Studying the Physics of Flame Spread to Minimize Structural Fire Hazards on Earth and in Space

December 23, 2019 • By Anne Wainscott-Sargent, Contributing Author

Fire in confined spaces is inherently more dangerous than in the open, and no place is more confined than an orbiting spacecraft. This week, International Space Station (ISS) crew members worked on an ISS U.S. National Laboratory experiment aimed at making structures on Earth and in space safer by examining how flame spreads in confined spaces in microgravity.

Team members of the Confined Combustion Experiment are shown around the Microgravity Science Glovebox which contains the Confined Combustion hardware.

Team members of the Confined Combustion Experiment are shown around the Microgravity Science Glovebox which contains the Confined Combustion hardware.

Media Credit: NASA Glenn Research Center

The investigation, funded by the National Science Foundation (NSF) and led by researchers at Case Western Reserve University and the NASA Glenn Research Center, launched on SpaceX’s 19th commercial resupply services mission earlier this month.

Flames inside confined spaces such as buildings, warehouses, and spacecraft behave differently than those in open spaces and can pose a more serious fire hazard because they spread faster and hotter than in open fires. In 2017, a tragic fire at the 24-story Grenfell Tower apartments in London is believed to have spread rapidly in a confined space on the building exterior, resulting in the deaths of 72 residents.

“Because the flames are in a confined space, the expanding hot gases have no place to go, which makes the fire dramatically more dangerous,” said Principal Investigator Dr. Ya-Ting Tseng Liao of Case Western Reserve University.

Montage of flame images for a burning 1 cm wide cotton blend fabric. Images are taken 1.125 seconds apart starting at the top and moving from left to right. Air flow speed is constant at 10 cm s, and flow direction is from bottom to top. The flame reaches steady state after about 10 seconds.

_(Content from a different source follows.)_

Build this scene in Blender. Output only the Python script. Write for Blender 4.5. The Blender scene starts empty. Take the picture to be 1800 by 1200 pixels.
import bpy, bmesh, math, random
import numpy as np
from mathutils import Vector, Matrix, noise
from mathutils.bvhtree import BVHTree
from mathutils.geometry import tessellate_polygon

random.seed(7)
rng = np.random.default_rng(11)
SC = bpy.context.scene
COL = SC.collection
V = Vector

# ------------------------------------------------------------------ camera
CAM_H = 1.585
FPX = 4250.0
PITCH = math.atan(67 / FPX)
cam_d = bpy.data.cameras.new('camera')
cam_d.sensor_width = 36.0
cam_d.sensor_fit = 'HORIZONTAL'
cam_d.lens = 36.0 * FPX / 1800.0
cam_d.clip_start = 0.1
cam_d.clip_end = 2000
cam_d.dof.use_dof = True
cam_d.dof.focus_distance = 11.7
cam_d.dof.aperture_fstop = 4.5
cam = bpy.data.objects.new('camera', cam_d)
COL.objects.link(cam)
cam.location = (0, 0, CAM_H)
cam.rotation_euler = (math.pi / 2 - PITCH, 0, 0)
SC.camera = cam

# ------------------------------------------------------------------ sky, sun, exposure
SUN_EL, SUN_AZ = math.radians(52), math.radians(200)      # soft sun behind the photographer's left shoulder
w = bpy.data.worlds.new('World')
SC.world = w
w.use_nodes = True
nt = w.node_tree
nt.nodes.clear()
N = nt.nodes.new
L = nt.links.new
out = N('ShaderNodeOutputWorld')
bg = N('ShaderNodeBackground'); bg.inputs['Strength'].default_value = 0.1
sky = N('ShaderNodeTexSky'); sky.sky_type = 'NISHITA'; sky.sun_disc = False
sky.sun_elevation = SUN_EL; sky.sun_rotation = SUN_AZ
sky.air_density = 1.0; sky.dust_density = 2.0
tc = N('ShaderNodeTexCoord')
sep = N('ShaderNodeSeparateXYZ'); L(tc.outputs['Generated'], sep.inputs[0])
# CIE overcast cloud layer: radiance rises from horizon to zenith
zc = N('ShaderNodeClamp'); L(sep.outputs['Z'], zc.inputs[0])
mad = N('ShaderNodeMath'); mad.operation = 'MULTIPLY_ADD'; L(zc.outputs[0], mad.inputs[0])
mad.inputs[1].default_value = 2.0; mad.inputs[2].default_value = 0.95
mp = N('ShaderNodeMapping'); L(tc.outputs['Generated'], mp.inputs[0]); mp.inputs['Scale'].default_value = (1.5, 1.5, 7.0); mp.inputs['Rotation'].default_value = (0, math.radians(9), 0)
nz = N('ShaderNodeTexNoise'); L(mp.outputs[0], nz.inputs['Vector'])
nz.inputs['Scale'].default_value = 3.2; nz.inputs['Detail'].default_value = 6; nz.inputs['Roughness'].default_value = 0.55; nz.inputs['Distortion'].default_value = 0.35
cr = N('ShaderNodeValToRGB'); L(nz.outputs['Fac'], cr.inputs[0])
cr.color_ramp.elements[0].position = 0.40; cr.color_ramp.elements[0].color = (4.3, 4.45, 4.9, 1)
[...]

Montage of flame images for a burning 1-cm-wide cotton-blend fabric. Images are taken 1.125 seconds apart starting at the top and moving from left to right. Air flow speed is constant at 10 cm/s, and flow direction is from bottom to top. The flame reaches steady state after about 10 seconds.

Media Credit: NASA Glenn Research Center

In the United States, nearly two in five fires occur inside structures, which catch fire at a rate of one every 63 seconds, according to a 2018 report from the National Fire Protection Association. Better understanding what factors can accelerate a fire—such as the type of construction material and how the material is spaced between air gaps—could help builders and engineers make safer material and design decisions not only for buildings on Earth but also for future space habitats.

Studying fire in space has advantages over studies on Earth. On the ground, buoyancy caused by the pull of gravity displaces hot air, causing it to rise upward in a turbulent flow. Whereas, in space, heated air expands uniformly and doesn’t flow in any singular direction.

“When you remove the confounding factors of buoyancy, you can more easily study the underlying physics of fire,” explained Liao.

The research team anticipates that under certain confinement conditions, flames will grow more quickly. Studying flame spread on the ISS National Lab will help the team learn:

  • Under what types of confinement will flame accelerate?
  • How does gap spacing (the distance between a combustible solid and a surrounding wall) affect flame spread?
  • As the gap space is squeezed tighter, how will radiation from the flame be reflected from the surrounding walls?
  • How will radiation feedback from the surrounding walls alter the fire behavior?

Studying Flame Spread in Space

ISS crew members need not worry about fire escaping during the experiment: The tightly controlled tests will run inside a miniature wind tunnel enclosed inside a science glovebox, providing two levels of containment.

Photo courtesy of NASA Glenn Research Center

Experiment hardware is a small wind tunnel that is mounted within the Microgravity Science Glovebox on the ISS.

The investigation will test two materials: a cotton blend fabric used in astronaut suits and a type of plastic called polymethyl methacrylate (PMMA). The researchers will rely on a computational model at Case Western Reserve University to guide and validate their findings. Built on many layers of data, this three-dimensional, high-resolution model simulates the flames to model the experiment in space and on Earth.

Results from this investigation could enable better material choices and gap spacing in building construction on Earth to help prevent catastrophic fires. The research could also influence the design of spacecraft components to avoid gap spacings that would be hazardous in the event of a fire, observed Co-Principal Investigator Dr. Paul Ferkul of the NASA Glenn Research Center.

“The immediate goal is how to make habitats for astronauts or other off-world habitats safer from a fire safety point of view,” Ferkul said.